これは、アサーションスキルを以下の4つに分類し、体系的にまとめたものです。
▼DESC法の分類
D |
Describe |
客観的に状況を描写 |
E |
Express |
自分の感情を表現 |
S |
Specify |
具体的な要求を明確化 |
C |
Choose |
相手に選択肢を提供 |
これにより、効果的に自己主張できるようになります。そのため、合理的に物事を解決しやすくなるでしょう。
ABCDE理論
アサーションのトレーニング方法の3つ目は、ABCDE理論です。
これは、人の認知を以下のとおり整理し、「あらゆる出来事は、捉える人・環境により受け取り方が変わる」と論じたものです。
▼ABCDE理論の各要素
A |
Activating event |
出来事 |
B |
Belief |
信念、受け取り方や感じ方 |
C |
Consequence |
結果としての感情や行動 |
D |
Dispute |
非合理的なBに対する反論 |
E |
Effect |
Dによる効果 |
同じ出来事があっても、受け取り方によってネガティブな結果もポジティブな結果も産み出すことはあり得ます。

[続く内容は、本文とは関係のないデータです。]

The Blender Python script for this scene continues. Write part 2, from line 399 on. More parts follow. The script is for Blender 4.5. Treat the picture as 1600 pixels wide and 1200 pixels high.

もし出来事を不適切に受け取ってネガティブな結果を引き起こすことが多いのであれば、受け取り方を修正できればポジティブな結果を引き寄せられる可能性が高まるでしょう。
Iメッセージ
アサーションのトレーニング方法の4つ目は、Iメッセージです。
Iメッセージは、自分の意見・感情を相手に伝えるときに、「わたし」を主語にするものです。これにより、相手はあなたの意見に対し過剰な拒絶反応を示しにくくなるため、建設的な対話をしやすくなります。
ただし、コミュニケーションでは互いの意見・感情を伝えることが必要なので、Iメッセージで自分の感情を伝えるかわりに、相手の感情もしっかり受け止めることが必要です。
ロールプレイ
アサーションのトレーニング方法の5つ目は、ロールプレイです。
座学でアサーションの意味を学んでも、それだけではアサーションを実践の場では使いこなせません。そこで必要になってくるのがロールプレイです。
依頼する側・される側に分かれてロールプレイを行うことで、アサーティブに話し合って合意を取る練習になります。そのときには、自分の感情や相手の反応に注目しましょう。
また、アサーションのロールプレイを行うときには、依頼する側・される側に加え、観察者も加えることがおすすめです。
これにより、ロールプレイを行った後に客観的に振り返りができるようになり、より大きな気づきを得られるでしょう。
まとめ
今回は、アサーションの意味や注目される理由に加え、アサーションのトレーニング方法を解説しました。
アサーションは、相手を尊重しつつ自己主張もするコミュニケーション手法です。対人関係改善に役立つとされ、離職率抑制やテレワーク普及などの背景を受けて、注目度が増しています。
アサーションのトレーニング方法にはアサーションチェックやIメッセージなどがありますが、やはり実際に使ってみないと身につかないものです。
アサーションの理論を学んだら、職場などのコミュニケーションでも積極的に活用しましょう。